Chaim (Heinrich) Wurzel

Location 
Swinemünder Str. 74
District
Gesundbrunnen
Stone was laid
June 2005
Born
30 November 1891 in Tarnau (Galizien) / Tarnów
Occupation
Hutmacher
Verhaftet
13 September 1939 in Sachsenhausen
Murdered
15 July 1940 im KZ Sachsenhausen
Chaim Markus Wurzel, also known as Heinrich Wurzel, was born on 30 November 1891 in Tarnów, Lesser Poland, then part of Austro-Hungary. He was the eldest of six children born to Jewish husband-and-wife Isaak and Rachela (née Beitsch) Wurzel. He attended school in Tarnów and subsequently trained to become a milliner.
In 1914 he moved with his parents and siblings to Berlin. He was conscripted to military service by the Austrian Consulate and sent to serve at the Italian front. He returned to Berlin when the war ended and worked as a milliner. Initially, he lived in Prenzlauer Berg with his parents, who had a grocery shop at Mendelssohn Straße 7, where his youngest sister Rosa also worked.

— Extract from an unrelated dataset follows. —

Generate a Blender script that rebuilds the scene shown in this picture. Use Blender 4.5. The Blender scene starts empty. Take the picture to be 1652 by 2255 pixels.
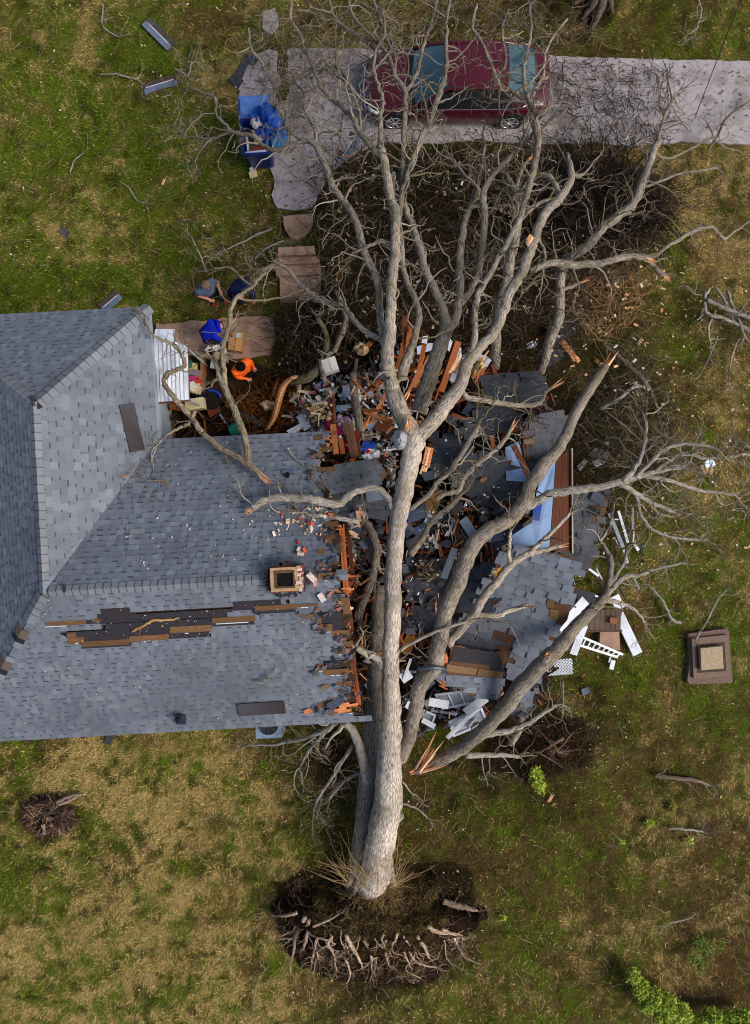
import bpy, bmesh, math, random
import numpy as np
from mathutils import Vector, Matrix, Quaternion
random.seed(7); RNG = np.random.default_rng(7)
SC = bpy.context.scene; COL = SC.collection
R = math.radians
# ------------------------------------------------------------------ camera, sky, sun
CH = 19.5                                   # drone height, metres
cam = bpy.data.cameras.new('drone_camera'); cam.sensor_fit = 'VERTICAL'; cam.sensor_height = 24
cam.lens = 24*CH/28.7; cam.clip_end = 600
co = bpy.data.objects.new('drone_camera', cam); COL.objects.link(co); co.location = (0, 0, CH); SC.camera = co
wd = bpy.data.worlds.new('World'); SC.world = wd; wd.use_nodes = True
nt = wd.node_tree; sky = nt.nodes.new('ShaderNodeTexSky'); sky.sky_type = 'NISHITA'; sky.sun_disc = False
SUN_EL, SUN_AZ = R(41), R(108)              # azimuth clockwise from +Y
sky.sun_elevation = SUN_EL; sky.sun_rotation = SUN_AZ; sky.air_density = 1.0; sky.dust_density = 2.0
bg = nt.nodes['Background']; bg.inputs[1].default_value = 0.058; nt.links.new(sky.outputs[0], bg.inputs[0])
sl = bpy.data.lights.new('sun', 'SUN'); sl.energy = 1.5; sl.angle = R(34); sl.color = (1, .96, .9)
so = bpy.data.objects.new('sun', sl); COL.objects.link(so)
sd = Vector((math.sin(SUN_AZ)*math.cos(SUN_EL), math.cos(SUN_AZ)*math.cos(SUN_EL), math.sin(SUN_EL)))
so.rotation_euler = sd.to_track_quat('Z', 'Y').to_euler(); so.location = sd*40
SC.view_settings.view_transform = 'Standard'; SC.view_settings.look = 'None'; SC.view_settings.gamma = 1
SC.view_settings.exposure = 1.1
SC.render.engine = 'CYCLES'; SC.cycles.filter_width = 1.0; SC.cycles.max_bounces = 8
# ------------------------------------------------------------------ helpers
KK = 28.7/2255/CH
def W(u, v, z=0.0):                         # plan survey coordinate (ground grid seen from the drone) -> world
    f = (CH-z)*KK
    return Vector(((u-826)*f, (1127.5-v)*f, z))
def UV(p):
    f = (CH-p[2])*KK
    return (p[0]/f+826, 1127.5-p[1]/f)
GS = KK*CH
def lin(r, g, b):
    return tuple(((c/255+.055)/1.055)**2.4 if c > 10 else c/255/12.92 for c in (r, g, b))
def rr(a, b): return random.uniform(a, b)
def hash2(ix, iy, s):
    h = (ix.astype(np.int64)*374761393 + iy.astype(np.int64)*668265263 + s*974711) & 0x7fffffff
    h = ((h ^ (h >> 13))*1274126177) & 0x7fffffff
    h = (h ^ (h >> 16)) & 0xffff
    return h/65535.0
def vnoise(x, y, s=0):
    ix, iy = np.floor(x), np.floor(y); fx, fy = x-ix, y-iy
    fx = fx*fx*(3-2*fx); fy = fy*fy*(3-2*fy)
    a, b = hash2(ix, iy, s), hash2(ix+1, iy, s); c, d = hash2(ix, iy+1, s), hash2(ix+1, iy+1, s)
    return (a*(1-fx)+b*fx)*(1-fy)+(c*(1-fx)+d*fx)*fy
def fbm(x, y, s=0, o=4):
    t = 0; a = .5; n = 0
    for i in range(o):
        t = t+a*vnoise(x, y, s+i*17); n += a; a *= .55; x = x*2.03+3.1; y = y*2.03-1.7
    return t/n
def inpoly(x, y, poly):
    x = np.asarray(x, float); y = np.asarray(y, float); ins = np.zeros(x.shape, bool); n = len(poly)
    for i in range(n):
        x1, y1 = poly[i][:2]; x2, y2 = poly[(i+1) % n][:2]
        if y1 == y2: continue
        c = ((y1 > y) != (y2 > y)) & (x < (x2-x1)*(y-y1)/(y2-y1)+x1)
        ins ^= c
    return ins
def clip2(sub, poly):                       # Sutherland-Hodgman, poly convex and counter-clockwise
    out = list(sub)
    for i in range(len(poly)):
        a, b = poly[i], poly[(i+1) % len(poly)]; inp = out; out = []
        if not inp: break
        def sd_(p): return (b[0]-a[0])*(p[1]-a[1])-(b[1]-a[1])*(p[0]-a[0])
        for j in range(len(inp)):
            p, q = inp[j-1], inp[j]; sp, sq = sd_(p), sd_(q)
            if (sp >= 0) != (sq >= 0):
                t = sp/(sp-sq); out.append((p[0]+(q[0]-p[0])*t, p[1]+(q[1]-p[1])*t))
            if sq >= 0: out.append(q)
    return out
class G:
    """collects faces and links them as ONE mesh object"""
    def __init__(s): s.v = []; s.f = []; s.c = []; s.m = []; s.uv = []; s.hasuv = False
    def add(s, vs, fs, col=(.5, .5, .5), m=0, uvs=None):
        o = len(s.v); s.v.extend([tuple(p) for p in vs])
        for i, f in enumerate(fs):
            s.f.append(tuple(k+o for k in f)); s.c.append(col); s.m.append(m)
            s.uv.append(uvs[i] if uvs else None)
        if uvs: s.hasuv = True
    def box(s, M, sx, sy, sz, col=(.5, .5, .5), m=0, taper=1.0):
        vs = [M @ Vector((x*sx/2*(taper if z > 0 else 1), y*sy/2*(taper if z > 0 else 1), z*sz/2)) for z in (-1, 1) for x, y in ((-1, -1), (1, -1), (1, 1), (-1, 1))]
        s.add(vs, [(3, 2, 1, 0), (4, 5, 6, 7), (0, 1, 5, 4), (1, 2, 6, 5), (2, 3, 7, 6), (3, 0, 4, 7)], col, m)
    def prism(s, top, th, col=(.5, .5, .5), m=0, down=Vector((0, 0, -1))):
        n = len(top); top = [Vector(p) for p in top]
        nrm = Vector((0, 0, 0))
        for i in range(n): nrm += top[i].cross(top[(i+1) % n])
        if nrm.dot(down) > 0: top = top[::-1]
        bot = [p+down*th for p in top]
        s.add(top+bot, [tuple(range(n)), tuple(range(2*n-1, n-1, -1))]+[(i, i+n, (i+1) % n+n, (i+1) % n) for i in range(n)], col, m)
    def tube(s, pts, rad, sides=8, col=(.5, .5, .5), m=0, cap=True, uv=False, rough=0.0, seed=0):
        pts = [Vector(p) for p in pts]; n = len(pts)
        t0 = (pts[1]-pts[0]).normalized(); ref = t0.orthogonal().normalized(); vs = []; L = 0; Ls = []
        for i in range(n):
            t = (pts[min(i+1, n-1)]-pts[max(i-1, 0)])
            if t.length < 1e-7: t = t0
            t.normalize(); ref = (ref-t*ref.dot(t)).normalized(); bi = t.cross(ref)
            if i: L += (pts[i]-pts[i-1]).length
            Ls.append(L)
            for k in range(sides):
                a = 2*math.pi*k/sides; r = rad[i]
                if rough:
                    fu = k*1.0; r *= 1+rough*(hs(k % sides, int(L*1.6+seed), seed)-.5)*1.1+rough*(hs(k % sides, int(L*6), seed+5)-.5)*.9
                vs.append(pts[i]+(ref*math.cos(a)+bi*math.sin(a))*r)
        fs = []; us = []
        for i in range(n-1):
            c = 2*math.pi*sum(rad)/n
            for k in range(sides):
                k2 = (k+1) % sides
                fs.append((i*sides+k, i*sides+k2, (i+1)*sides+k2, (i+1)*sides+k))
                if uv: us.append(((k/sides*c, Ls[i]), ((k+1)/sides*c, Ls[i]), ((k+1)/sides*c, Ls[i+1]), (k/sides*c, Ls[i+1])))
        if cap and sides > 3:
            fs.append(tuple(range(sides-1, -1, -1))); fs.append(tuple((n-1)*sides+k for k in range(sides)))
            if uv: us += [tuple((0, 0) for _ in range(sides))]*2
        s.add(vs, fs, col, m, us if uv else None)
    def mesh(s, name, mats, smooth=False):
        me = bpy.data.meshes.new(name); me.from_pydata(s.v, [], s.f)
        for x in (mats if isinstance(mats, (list, tuple)) else [mats]): me.materials.append(x)
        me.polygons.foreach_set('material_index', s.m)
        if smooth: me.polygons.foreach_set('use_smooth', [True]*len(s.f))
        a = me.attributes.new('col', 'FLOAT_COLOR', 'FACE')
        a.data.foreach_set('color', [k for c in s.c for k in (c[0], c[1], c[2], 1)])
        if s.hasuv:
            ul = me.uv_layers.new(name='UVMap'); buf = []
            for f, u in zip(s.f, s.uv):
                for k in range(len(f)): buf += (u[k] if u else (0, 0))
            ul.data.foreach_set('uv', buf)
        me.validate(); me.update(); return me
    def build(s, name, mats, parent=None, smooth=False):
        o = bpy.data.objects.new(name, s.mesh(name, mats, smooth)); COL.objects.link(o)
        if parent: o.parent = parent
        return o
def hs(a, b, c):
    h = (a*374761393+b*668265263+c*974711) & 0x7fffffff; h = ((h ^ (h >> 13))*1274126177) & 0x7fffffff
    return ((h ^ (h >> 16)) & 0xffff)/65535
def tag(o, label=None, cat=None, group=None, kind=None):
    if label: o['label'] = label
    if cat: o['category'] = cat
    if group: o['group'] = group
    if kind or cat: o['kind'] = kind or 'thing'
    return o
def thing(name, label, cat, loc=(0, 0, 0), group=None, rz=0):
    o = bpy.data.objects.new(name, None); COL.objects.link(o); o.location = loc; o.rotation_euler = (0, 0, rz)
    o.empty_display_size = .1
    # parts are given in world coordinates; the caller uses child() to compensate for the base
    return tag(o, label, cat, group)
def under(o, root):                         # parent o (built in world coordinates) without moving it
    o.parent = root; o.matrix_parent_inverse = Matrix.Translation(root.location).inverted() if not any(root.rotation_euler) else (Matrix.Translation(root.location) @ root.rotation_euler.to_matrix().to_4x4()).inverted()
    return o
def frame(a, b, up=Vector((0, 0, 1))):      # matrix at the middle of a-b with x along it
    a = Vector(a); b = Vector(b); x = (b-a).normalized(); y = up.cross(x)
    if y.length < 1e-4: y = Vector((0, 1, 0))
    y.normalize(); z = x.cross(y); M = Matrix((x, y, z)).transposed().to_4x4(); M.translation = (a+b)/2
    return M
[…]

Chaim Wurzel married Selma Meyer, who came from Wirsitz (Wyrzysk) in Posen. In around 1920 he opened a ladies’ wear and hat shop at Swinemünder Straße 74. He and his wife moved into a 2-room apartment in the same house. Around this time, he started calling himself Heinrich; he is first listed under that name in the Berlin directory of 1921. As well as running his shop, to which a small milliner’s workshop was connected, he also worked as a sales representative for a wholesale hat company.
The only child that Chaim and Selma Wurzel ever had died in infancy, aged only one. The 1930s also saw the deaths of Chaim Wurzel’s brother Max and his sister Esther, both of whom were under 40.
On 13 September 1939, Chaim Wurzel was imprisoned in Sachsenhausen concentration camp. His wife tried to secure his release by obtaining emigration papers through an aid organization. She wrote to his sister Chaja (whose married name was Knepel) in London, to where she had escaped with her daughters in May 1939. In her application for compensation, submitted in the late 1950s, Chaja Knepel states that she understood the cloaked message from her sister-in-law, which she received in November 1939 via Switzerland: “As the letter had been censored, this expression meant that he had been sent to a concentration camp.” On 9 February 1940, she received another letter from her sister-in-law stating that Chaim Wurzel would only be released if 200 dollars were made available for his emigration in a neutral foreign country. “As it was unfortunately not possible to deposit the money in a neutral country, we could not spare my brother his fate,” wrote Chaja Knepel.
On 15 July 1940, Chaim Wurzel was murdered in Sachsenhausen. The official cause of death was recorded as severe cellulitis. Chaim Wurzel’s widow, his parents and his sister Rosa were also murdered. Rosa Wurzel was deported to Riga on 26 October 1942 and killed there three days later. His father Isaak Wurzel was deported on 26 January 1943 to Theresienstadt, where he died on 12 June 1943. His mother Rachela Wurzel was deported on 28 May 1943 to Theresienstadt. She died on 13 February 1944. His widow Selma was taken to Auschwitz on 6 March 1943 and murdered there on an unknown date.